Breaking ground in this project area was both “cool and challenging at the same time,” Freyhof said.

“There was little previous literature that investigated cybersecurity solutions for agricultural technology and machinery — therefore, a large part of the project involved tying many interdisciplinary topics together,” he said. “This made for a challenging but fun project.”

To approach the topic, Freyhof started by conducting a case study of cybersecurity breaches on agricultural equipment, using Flex-Ro as a test case. Flex-Ro is an agricultural robot that can be controlled remotely and operated autonomously.

Rather than perform tests directly on Flex-Ro, Freyhof decided to build a testbed to investigate specific systems on the Flex-Ro machine to avoid performing potentially damaging tests on the machine itself.

The testbed, named Security Test Bed for Agricultural Vehicles and Environments (STAVE), was a useful tool for investigating cybersecurity vulnerabilities on Flex-Ro. It has great potential in future research into cybersecurity of agricultural machinery, Pitla said.

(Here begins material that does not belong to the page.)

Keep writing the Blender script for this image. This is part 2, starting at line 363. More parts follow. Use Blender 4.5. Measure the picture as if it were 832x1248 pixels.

The group published a research paper about the ways STAVE could be used, which was selected as the best paper at the Midwest United States Association for Information Systems conference earlier this year.

“The reality is, agricultural machines and other agricultural technologies have an increasing level of integrated digital solutions as they move closer toward full autonomy,” he said. “Cybersecurity cannot be an afterthought, as the world will be dependent on these machines and technologies in the future.”

Pitla agreed that potential vulnerabilities need to be addressed to effectively advance the future of agriculture.

“You could have really smart equipment — an autonomous machine with a lot of computers, lots of sensors, artificial intelligence — but if it has a weak link with respect to cybersecurity, all that intelligence is of no use,” he said.

“Providing safe and secure agricultural machinery is important for food and national security. IANR is rightly positioned to provide strategic leadership in creating cyber-safe agricultural production systems.”

Freyhof graduated in August and will continue to work as an engineer for Precision Planting in Illinois. Pitla said the research team’s experience developing STAVE will help with plans to build security testbeds for smart and autonomous systems of the entire food supply chain.